Community Support and College Success
This project was awarded the Small Research Grant by the Spencer Foundation in 2020.

Despite expanded access to higher education, sharp inequities remain in college completion rates, especially among lower-income students and students of color. National figures show that fewer than half of Hispanic and Black students, and under one-fifth of low-income students, earn a degree within six years. Institutional efforts to improve retention have made limited progress, often sidestepping the structural racism and classism embedded in academic systems that shape students’ daily realities.
Community-based organizations (CBOs) have stepped into this gap, developing College Success Programs (CSPs) that accompany students beyond admission. Grounded in community trust and culturally responsive approaches, these programs aim to sustain persistence and improve degree attainment. Early evidence points to their promise, yet systematic evaluation of how these programs operate and which elements most influence student outcomes remains scarce.
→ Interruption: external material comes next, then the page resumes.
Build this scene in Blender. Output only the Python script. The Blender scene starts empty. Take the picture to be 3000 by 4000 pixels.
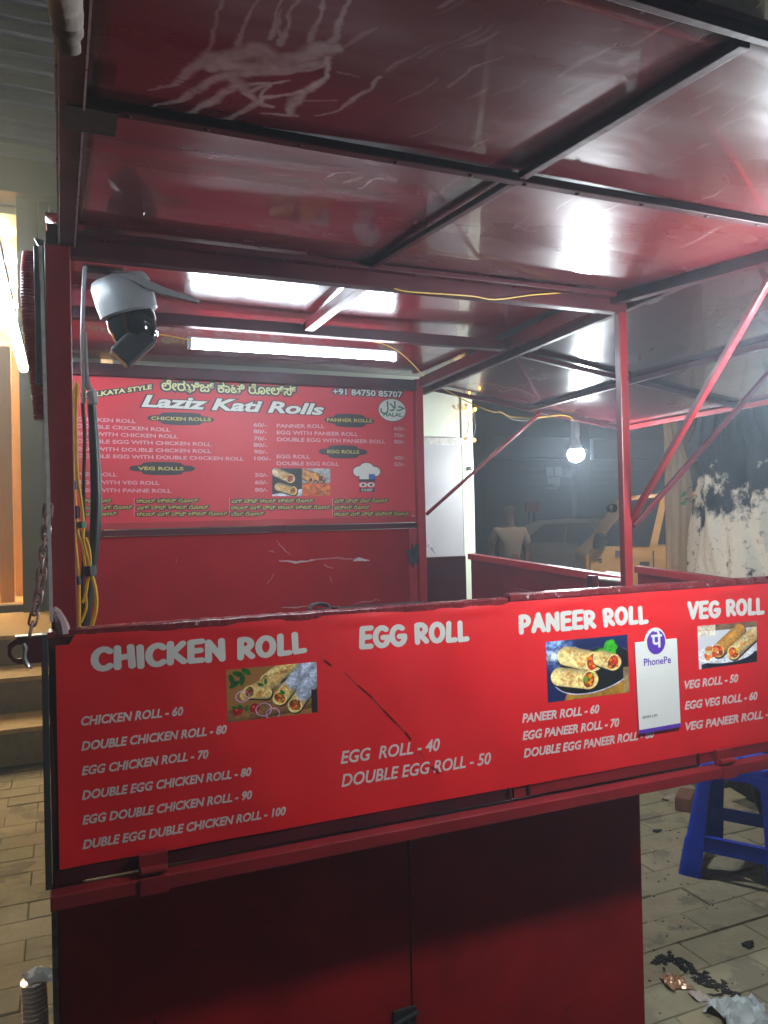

This mixed-method study seeks to address that absence. It will examine how CBO-led CSPs conceptualize, enact, and maintain college success among underrepresented students. The study will analyze which conditions CBOs identify as central to persistence, what specific supports they offer, how students experience those supports, and what measurable effects emerge in graduation data. The broader aim is to distill effective strategies that can inform institutional policy and guide both educational systems and community organizations in fostering equitable pathways to degree completion for students of color and those from lower-income families.